Day 100. It is obvious to you by now that what you are looking for is never to be found. Whether it is day 10^0 or 10^2 or 10^1,000 or 10^100000……00000…, it really doesn’t matter. The result of the monkey’ typing is always going to be the same – nonsense. He is not going to learn by experience!
Now let’s assume that the monkey starts working in 24 hour shifts (We won’t ask you to supervise, don’t worry!) Still that is not going to make any difference. A 24 hour shift is just like three 8-hour shifts with no break in between. So just as three 8-hour shifts don’t give any fruitful results, one 24-hour shift will similarly bear no fruit. And just as 8-hour shifts repeated 10^1000….. times don’t lead to any coherent text, neither will 24 hour shifts repeated 10^1000….. times.
The point is that the probability of a monkey typing out all the works of Shakespeare, if given millions of years, is not an infinitesimally small number; it is zero. No matter how many millions, billion, quadrillions or whatever number of years are given to the monkey (assuming he lives that long!), still the probability always remains zero.
Thus even in principle randomness does not produce order on any appreciable scale, irrespective of the time given.
The Experiment
“Even if we can’t figure out in principle how a monkey can type the Hamlet, maybe it can somehow type it in practice,” some diehard atheists may argue like this. Let’s see what happened in a real monkey typing experiment.
In 2003, lecturers and students from the University of Plymouth MediaLab Arts course used a £2,000 grant from the Arts Council to study the literary output of real monkeys. They left a computer keyboard in the enclosure of six Celebes Crested Macaques in Paignton Zoo in Devon in England for a month, with a radio link to broadcast the results on a website. One researcher, Mike Phillips, defended the expenditure as being cheaper than reality TV and still “very stimulating and fascinating viewing”

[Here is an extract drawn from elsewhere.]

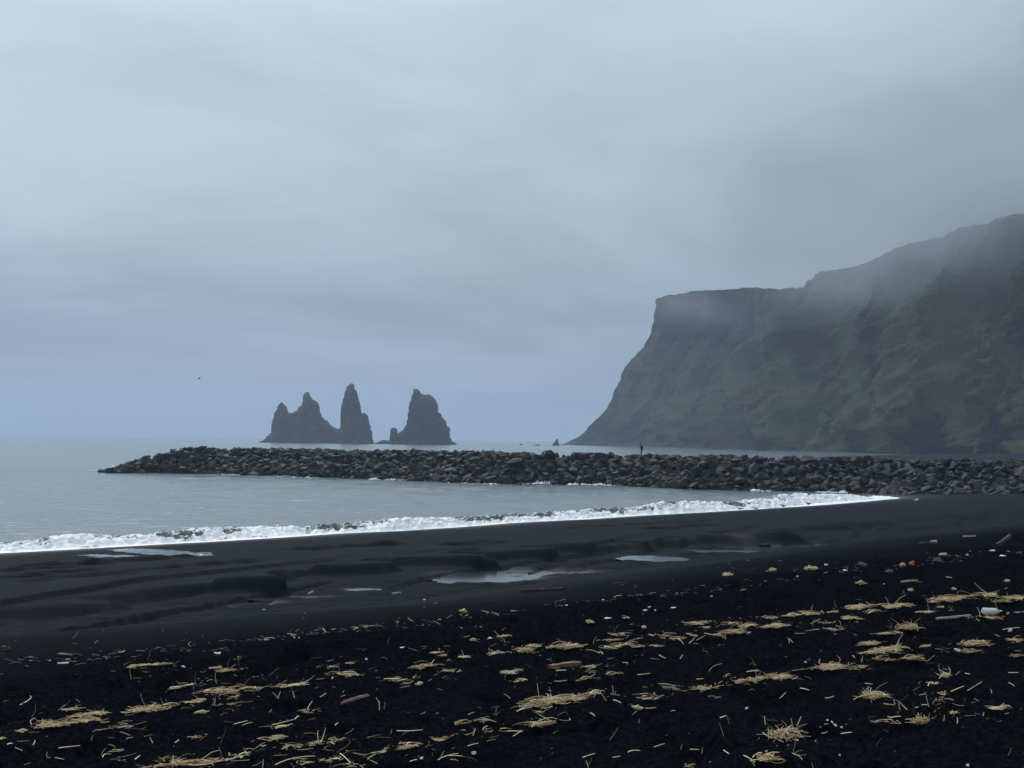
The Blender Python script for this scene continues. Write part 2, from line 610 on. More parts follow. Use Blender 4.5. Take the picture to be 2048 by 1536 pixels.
Zs = np.where(ww < 2.0, np.maximum(base, .0), .0) + H + .015
turb = sstep(.02, .5, c) * sstep(3.8, 1.9, c)
n3 = np.abs(fbm3(X * 1.25, Y * 1.25, Zs * 1.2, 4, 107, .5))
n4 = fbm3(X * 4.2, Y * 4.2, Zs * 4.0, 3, 111, .6)
disp = turb * (.35 + .65 * hmul) * (.58 * (.45 - n3) + .07 * n4)
Zs = Zs + disp * 1.0
P_u2 = P_u + disp * .8 + .22 * lip
X, Y = xy(P_u2, V)
broken = .5 + .5 * np.clip(fbm2(V * .11, V * 0 + 2, 3, 113) * 1.6 + .75, -1, 1)
broken = np.maximum(broken, sstep(60, 80, V))
gap = 0
for vc, wd in [(42.0, 2.6), (78.5, 1.7), (13.0, .9), (27.0, 1.3), (60.0, 1.2)]:           # glassy gaps in the roller
    gap = gap + np.exp(-((V - vc) / wd) ** 2)
foam = .95 * sstep(1.5, .1, ww) + .98 * sstep(-.1, .25, c) * sstep(1.25, .7, c)
foam = np.maximum(foam, (.34 + .40 * broken) * sstep(.4, .9, c) * sstep(2.7, 2.0, c))
foam = np.maximum(foam, .45 * broken * sstep(4.2, 1.9, c))
foam = np.where((ww > .45 * swash) & (c < .1), .72, foam)
foam = np.where(ww < .3, 1.5, foam)
foam = np.maximum(foam, 1.05 * (1 - end) * sstep(3.5, 2.0, c))
foam = foam * sstep(6.5, 1.8, c)
foam = foam - .42 * (n3 - .3) * turb * sstep(.5, 1.2, c)
foam = foam - 1.1 * gap * sstep(.25, .8, c) * sstep(3.2, 2.0, c)
Zs = np.where(c > 3.5, Zs - .012 * (c - 3.5) ** 1.0, Zs)
verts = np.stack([X, Y, Zs], -1).reshape(-1, 3)
me = mesh_np('surf', verts, grid_quads(nv, len(prof_w)))
attr(me, 'foam', foam)
o = link('surf', me, M['surf'])
tag(o, 'long white breaker rolling onto the black sand', 'surf', kind='structure')

# spray thrown up along the crest: torn foam flecks
sv, sf = [], []
base_ico = np.array([(0, 0, 1), (.94, 0, -.33), (-.47, .82, -.33), (-.47, -.82, -.33)])
ico_f = np.array([(0, 1, 2), (0, 2, 3), (0, 3, 1), (1, 3, 2)])
k = 0
for i in range(5000):
    vi = RNG.uniform(-45, _sv[-2] - 12)
    iv = int((vi - vv[0]) / (vv[-1] - vv[0]) * (nv - 1))
    hm = hmul[iv, 0]
    cc = abs(RNG.normal(0, .5)) + .15
    jw = int(np.argmin(np.abs(c[iv] - (.2 + cc))))
    q = verts[iv * len(prof_w) + jw]
    up = abs(RNG.normal(0, .09)) * hm * (2.4 if noise2(vi * .5, 0, 121) > .45 else 1.0)
    s = RNG.uniform(.008, .032) * (.6 + .5 * hm)
    R = RNG.normal(size=(3, 3)); R, _ = np.linalg.qr(R)
    sv.append((base_ico * s * RNG.uniform(.5, 1.5, 3)) @ R + q + np.array([RNG.normal(0, .08), RNG.normal(0, .08), up]))
    sf.append(ico_f + k); k += 4
me = mesh_np('spray', np.concatenate(sv), None, np.concatenate(sf))
attr(me, 'foam', np.full(k, 2.4))
o = link('spray', me, M['surf'])
tag(o, 'flecks of white spray torn from the crest of the breaker', 'spray', kind='stuff')


def ground_sheet(name, poly_px, mat, lift, zc, res=46, edge_n=.25, seed=0):
    """thin sheet lying on the sand inside a plan outline"""
    P = np.array([on_ground(a, b)[:2] for a, b in poly_px])
    lo, hi = P.min(0) - .3, P.max(0) + .3
    gx, gy = np.meshgrid(np.linspace(lo[0], hi[0], res * 2), np.linspace(lo[1], hi[1], res), indexing='ij')
    jx = gx + edge_n * fbm2(gx * .7, gy * .7, 3, seed)
    jy = gy + edge_n * fbm2(gx * .7, gy * .7, 3, seed + 9)
    ins = np.zeros(gx.shape, bool)
    n = len(P)
    for i in range(n):
        (x1, y1), (x2, y2) = P[i], P[(i + 1) % n]
        cond = ((y1 > jy) != (y2 > jy)) & (jx < (x2 - x1) * (jy - y1) / (y2 - y1 + 1e-9) + x1)
        ins ^= cond
    z = terrain(gx, gy) + lift
    q = grid_quads(*gx.shape)
    keep = ins.reshape(-1)[q].all(1)
    q = q[keep]
    used, inv = np.unique(q, return_inverse=True)
    vts = np.stack([gx, gy, z], -1).reshape(-1, 3)[used]
    return mesh_np(name, vts, inv.reshape(-1, 4))


# film of backwash left on the sand below the breaker
me = ground_sheet('water_film', [(210, 1100.5), (255, 1097.5), (330, 1099), (385, 1104), (436, 1111.5), (360, 1111.5), (300, 1110), (250, 1104.5)], M['pool'], .006, 0, 110, .12, 141)
tag(link('water_film', me, M['pool']), 'thin film of backwash shining on the wet sand below the breaker', 'water', kind='structure')
me = ground_sheet('water_film', [(145, 1111), (205, 1108.5), (280, 1112), (240, 1114.5), (180, 1113.5)], M['pool'], .006, 0, 70, .3, 151)
tag(link('water_film', me, M['pool']), 'small film of backwash on the sand at the tip of the shining sheet', 'water', kind='structure')

# pools in the channel
groups = [((975, 1156), [0, 1], 'large bright pool of water in the channel behind the sand berm'), ((1304, 1119), [2], 'small bright pool between the two larger pools in the channel'),
          ((1535, 1092), [3, 4], 'pool with a dark stick in it at the far end of the channel'), ((518, 1208), [5, 6], 'small narrow pool at the foot of the sand scarp'),
          ((722, 1181), [7], 'thin sliver of water under the sand ledge'), ((1440, 1104), [8], 'faint wet sliver before the far pool')]
for k, (_, ids, lab) in enumerate(groups):
    a = np.array([_pools[i] for i in ids])
    x0, x1 = (a[:, 0] - a[:, 2] * 1.5).min(), (a[:, 0] + a[:, 2] * 1.5).max()
    y0, y1 = (a[:, 1] - a[:, 3] * 1.5).min(), (a[:, 1] + a[:, 3] * 1.5).max()
    gx, gy = np.meshgrid(np.linspace(x0, x1, 40), np.linspace(y0, y1, 30), indexing='ij')
    cut = np.zeros(gx.shape, bool)
    for (cx, cy, ax, by, dep) in a:
        cut |= ((gx - cx) / (ax * 1.45)) ** 2 + ((gy - cy) / (by * 1.45)) ** 2 < 1
    q = grid_quads(*gx.shape)
    q = q[cut.reshape(-1)[q].all(1)]
    used, inv = np.unique(q, return_inverse=True)
    # still water level: just over the local dip
    lvl = min(float(terrain(cx, cy)) + dep * .60 for cx, cy, _a, _b, dep in a)
    vts = np.stack([gx, gy, np.full(gx.shape, lvl)], -1).reshape(-1, 3)[used]
    o = link('pool', mesh_np('pool', vts, inv.reshape(-1, 4)), M['pool'])
    tag(o, lab, 'pool', kind='structure')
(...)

Not only did the monkeys produce nothing but five pages consisting largely of the letter S, the lead male began by bashing the keyboard with a stone, and the monkeys continued by urinating and defecating on it. The zoo’s scientific officer remarked that the experiment had “little scientific value, except to show that the ‘infinite monkey’ theory is flawed”.
False Alarm
Simple common sense, isn’t it? But it seems common sense is not so common, especially among atheists.
So typists, sorry for the false alarm. But don’t blame us; we didn’t set it on; rather we are setting it off.